> _INFORMATION SHOWN_:
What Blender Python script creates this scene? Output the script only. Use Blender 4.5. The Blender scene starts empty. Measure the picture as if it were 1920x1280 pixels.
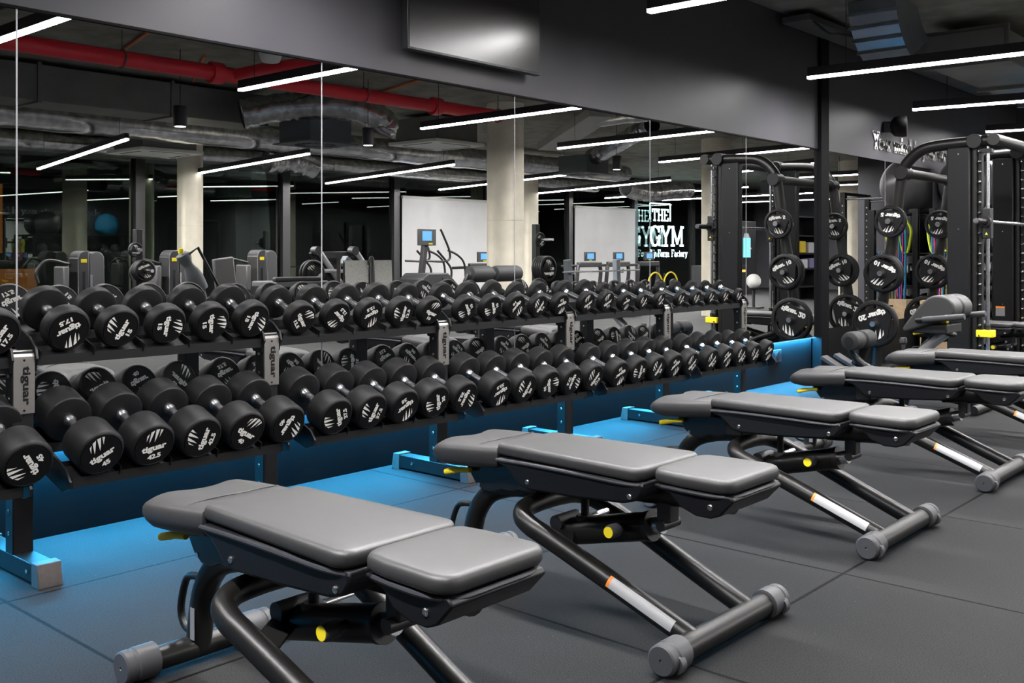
import bpy, math, random
from mathutils import Vector, Matrix
random.seed(7)
PI = math.pi
SC = bpy.context.scene
COL = SC.collection
# ------------------------------------------------------------ camera, world, exposure
CAM_D, CAM_H = 3.924, 1.1
cam_d = bpy.data.cameras.new('camera')
cam = bpy.data.objects.new('camera', cam_d)
COL.objects.link(cam)
cam.location = (0, -CAM_D, CAM_H)
cam.rotation_euler = (PI/2, 0, math.radians(41.6 - 90))
cam_d.sensor_width = 36
cam_d.lens = 1880/1920*36
cam_d.shift_y = -166/1920
cam_d.clip_start = .02
cam_d.clip_end = 200
SC.camera = cam
world = bpy.data.worlds.new('night')
SC.world = world
world.use_nodes = True
world.node_tree.nodes['Background'].inputs[0].default_value = (.5, .6, .8, 1)
world.node_tree.nodes['Background'].inputs[1].default_value = .004
SC.view_settings.view_transform = 'Standard'
SC.view_settings.look = 'None'
SC.view_settings.gamma = 1
SC.view_settings.exposure = 0.0
SC.view_settings.use_curve_mapping = False
SC.cycles.use_denoising = True
SC.cycles.max_bounces = 10
SC.cycles.diffuse_bounces = 3
SC.cycles.glossy_bounces = 6
SC.cycles.transparent_max_bounces = 8
SC.cycles.caustics_reflective = True
SC.cycles.blur_glossy = 1.0
SC.cycles.sample_clamp_indirect = 6
LAMP_L = 400      # radiance of the ceiling light lines
LED_L = 760      # radiance of the blue strip under the mirrors

# ------------------------------------------------------------ materials
M = {}
def mat(name, col, rough=.5, metal=0, spec=.5, emit=None, es=1, noise=0, nscale=30, bump=0, bscale=200, coat=0, nstretch=None, obj=True):
    m = bpy.data.materials.new(name)
    m.use_nodes = True
    nt = m.node_tree
    b = nt.nodes['Principled BSDF']
    b.inputs['Base Color'].default_value = (*col, 1)
    b.inputs['Roughness'].default_value = rough
    b.inputs['Metallic'].default_value = metal
    b.inputs['Specular IOR Level'].default_value = spec
    b.inputs['Coat Weight'].default_value = coat
    if emit:
        b.inputs['Emission Color'].default_value = (*emit, 1)
        b.inputs['Emission Strength'].default_value = es
    if noise or bump:
        tc = nt.nodes.new('ShaderNodeTexCoord')
        src = tc.outputs['Object']
        if nstretch:
            mp = nt.nodes.new('ShaderNodeMapping')
            mp.inputs['Scale'].default_value = nstretch
            nt.links.new(src, mp.inputs['Vector'])
            src = mp.outputs['Vector']
    if noise:
        n = nt.nodes.new('ShaderNodeTexNoise')
        n.inputs['Scale'].default_value = nscale
        n.inputs['Detail'].default_value = 5
        nt.links.new(src, n.inputs['Vector'])
        r = nt.nodes.new('ShaderNodeMapRange')
        r.inputs['From Min'].default_value = .3
        r.inputs['From Max'].default_value = .7
        r.inputs['To Min'].default_value = 1-noise
        r.inputs['To Max'].default_value = 1+noise
        nt.links.new(n.outputs['Fac'], r.inputs['Value'])
        mx = nt.nodes.new('ShaderNodeVectorMath')
        mx.operation = 'SCALE'
        mx.inputs[0].default_value = col
        nt.links.new(r.outputs[0], mx.inputs['Scale'])
        nt.links.new(mx.outputs[0], b.inputs['Base Color'])
    if bump:
        n = nt.nodes.new('ShaderNodeTexNoise')
        n.inputs['Scale'].default_value = bscale
        n.inputs['Detail'].default_value = 3
        nt.links.new(src, n.inputs['Vector'])
        bp = nt.nodes.new('ShaderNodeBump')
        bp.inputs['Strength'].default_value = bump
        bp.inputs['Distance'].default_value = .004
        nt.links.new(n.outputs['Fac'], bp.inputs['Height'])
        nt.links.new(bp.outputs[0], b.inputs['Normal'])
    M[name] = m
    return m

def floor_mat():
    m = bpy.data.materials.new('rubber_tiles')
    m.use_nodes = True
    nt = m.node_tree
    N, L = nt.nodes, nt.links
    b = N['Principled BSDF']
    b.inputs['Roughness'].default_value = .75
    b.inputs['Specular IOR Level'].default_value = .12
    tc = N.new('ShaderNodeTexCoord')
    sep = N.new('ShaderNodeSeparateXYZ')
    L.new(tc.outputs['Object'], sep.inputs[0])
    def seam(sock, off, per):
        a = N.new('ShaderNodeMath'); a.operation = 'SUBTRACT'; a.inputs[1].default_value = off - per*50.5
        L.new(sock, a.inputs[0])
        d = N.new('ShaderNodeMath'); d.operation = 'DIVIDE'; d.inputs[1].default_value = per
        L.new(a.outputs[0], d.inputs[0])
        f = N.new('ShaderNodeMath'); f.operation = 'FRACT'
        L.new(d.outputs[0], f.inputs[0])
        s = N.new('ShaderNodeMath'); s.operation = 'SUBTRACT'; s.inputs[1].default_value = .5
        L.new(f.outputs[0], s.inputs[0])
        ab = N.new('ShaderNodeMath'); ab.operation = 'ABSOLUTE'
        L.new(s.outputs[0], ab.inputs[0])
        mr = N.new('ShaderNodeMapRange')
        mr.inputs['From Min'].default_value = .003/per
        mr.inputs['From Max'].default_value = .0085/per
        L.new(ab.outputs[0], mr.inputs['Value'])
        return mr.outputs[0]
    # wobble makes the cut edges of the tiles slightly rough
    wn = N.new('ShaderNodeTexNoise'); wn.inputs['Scale'].default_value = 60
    L.new(tc.outputs['Object'], wn.inputs['Vector'])
    wm = N.new('ShaderNodeMath'); wm.operation = 'MULTIPLY_ADD'; wm.inputs[1].default_value = .006; wm.inputs[2].default_value = -.003
    L.new(wn.outputs['Fac'], wm.inputs[0])
    ax = N.new('ShaderNodeMath'); ax.operation = 'ADD'; L.new(sep.outputs['X'], ax.inputs[0]); L.new(wm.outputs[0], ax.inputs[1])
    ay = N.new('ShaderNodeMath'); ay.operation = 'ADD'; L.new(sep.outputs['Y'], ay.inputs[0]); L.new(wm.outputs[0], ay.inputs[1])
    sx, sy = seam(ax.outputs[0], 1.305, 1.01), seam(ay.outputs[0], -.638, .926)
    mn = N.new('ShaderNodeMath'); mn.operation = 'MULTIPLY'
    L.new(sx, mn.inputs[0]); L.new(sy, mn.inputs[1])
    sp = N.new('ShaderNodeTexNoise'); sp.inputs['Scale'].default_value = 230; sp.inputs['Detail'].default_value = 4
    L.new(tc.outputs['Object'], sp.inputs['Vector'])
    cr = N.new('ShaderNodeValToRGB')
    cr.color_ramp.elements[0].position = .3; cr.color_ramp.elements[0].color = (.0085, .0087, .0093, 1)
    cr.color_ramp.elements[1].position = .72; cr.color_ramp.elements[1].color = (.030, .0305, .0318, 1)
    L.new(sp.outputs['Fac'], cr.inputs['Fac'])
    pt = N.new('ShaderNodeTexNoise'); pt.inputs['Scale'].default_value = 1.6; pt.inputs['Detail'].default_value = 3
    L.new(tc.outputs['Object'], pt.inputs['Vector'])
    pm = N.new('ShaderNodeMapRange'); pm.inputs['From Min'].default_value = .3; pm.inputs['From Max'].default_value = .7
    pm.inputs['To Min'].default_value = .88; pm.inputs['To Max'].default_value = 1.1
    L.new(pt.outputs['Fac'], pm.inputs['Value'])
    # a few pale flecks
    fl = N.new('ShaderNodeTexVoronoi'); fl.inputs['Scale'].default_value = 22
    L.new(tc.outputs['Object'], fl.inputs['Vector'])
    fm = N.new('ShaderNodeMath'); fm.operation = 'LESS_THAN'; fm.inputs[1].default_value = .045
    L.new(fl.outputs['Distance'], fm.inputs[0])
    mixf = N.new('ShaderNodeMix'); mixf.data_type = 'RGBA'
    mixf.inputs[7].default_value = (.08, .08, .08, 1)
    L.new(cr.outputs[0], mixf.inputs[6])
    fmm = N.new('ShaderNodeMath'); fmm.operation = 'MULTIPLY'; fmm.inputs[1].default_value = .6
    L.new(fm.outputs[0], fmm.inputs[0]); L.new(fmm.outputs[0], mixf.inputs[0])
    s1 = N.new('ShaderNodeVectorMath'); s1.operation = 'SCALE'
    L.new(mixf.outputs[2], s1.inputs[0]); L.new(pm.outputs[0], s1.inputs['Scale'])
    mix = N.new('ShaderNodeMix'); mix.data_type = 'RGBA'
    mix.inputs[6].default_value = (.001, .001, .001, 1)
    L.new(mn.outputs[0], mix.inputs[0]); L.new(s1.outputs[0], mix.inputs[7])
    L.new(mix.outputs[2], b.inputs['Base Color'])
    bp = N.new('ShaderNodeBump'); bp.inputs['Strength'].default_value = .35; bp.inputs['Distance'].default_value = .003
    ad = N.new('ShaderNodeMath'); ad.operation = 'MULTIPLY_ADD'; ad.inputs[1].default_value = .5
    L.new(sp.outputs['Fac'], ad.inputs[0]); L.new(mn.outputs[0], ad.inputs[2])
    L.new(ad.outputs[0], bp.inputs['Height'])
    L.new(bp.outputs[0], b.inputs['Normal'])
    M['floor'] = m
floor_mat()
def pane_mat():
    m = bpy.data.materials.new('window_glass')
    m.use_nodes = True
    nt = m.node_tree
    nt.nodes.remove(nt.nodes['Principled BSDF'])
    out = nt.nodes['Material Output']
    g = nt.nodes.new('ShaderNodeBsdfGlossy'); g.inputs['Roughness'].default_value = 0; g.inputs['Color'].default_value = (.9, 1, .93, 1)
    t = nt.nodes.new('ShaderNodeBsdfTransparent'); t.inputs['Color'].default_value = (.8, .86, .82, 1)
    f = nt.nodes.new('ShaderNodeFresnel'); f.inputs['IOR'].default_value = 1.75
    mx = nt.nodes.new('ShaderNodeMixShader')
    nt.links.new(f.outputs[0], mx.inputs[0]); nt.links.new(t.outputs[0], mx.inputs[1]); nt.links.new(g.outputs[0], mx.inputs[2])
    nt.links.new(mx.outputs[0], out.inputs[0])
    M['pane'] = m
pane_mat()
mat('mirror', (.955, .965, .96), .0, 1)
mat('joint', (.38, .38, .40), .35, .3)
mat('wall', (.064, .0622, .072), .45, spec=.35, noise=.06, nscale=3)
mat('kick', (.0045, .005, .006), .55, spec=.1)
mat('pillar', (.006, .006, .007), .65, spec=.08)
mat('concrete', (.24, .233, .20), .85, noise=.3, nscale=4, bump=.3, bscale=20)
mat('column', (.86, .79, .65), .8, noise=.1, nscale=4, bump=.2, bscale=15)
mat('black', (.010, .010, .011), .45, spec=.5)
mat('black_gloss', (.007, .0075, .009), .22, spec=.5)
mat('frame_black', (.008, .0077, .0074), .38, spec=.4, noise=.1, nscale=40)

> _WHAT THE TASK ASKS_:
Copy out every line of the data that includes the word "scene".

> _RESULT OF THIS TASK_:
What Blender Python script creates this scene? Output the script only. Use Blender 4.5. The Blender scene starts empty. Measure the picture as if it were 1920x1280 pixels.
SC = bpy.context.scene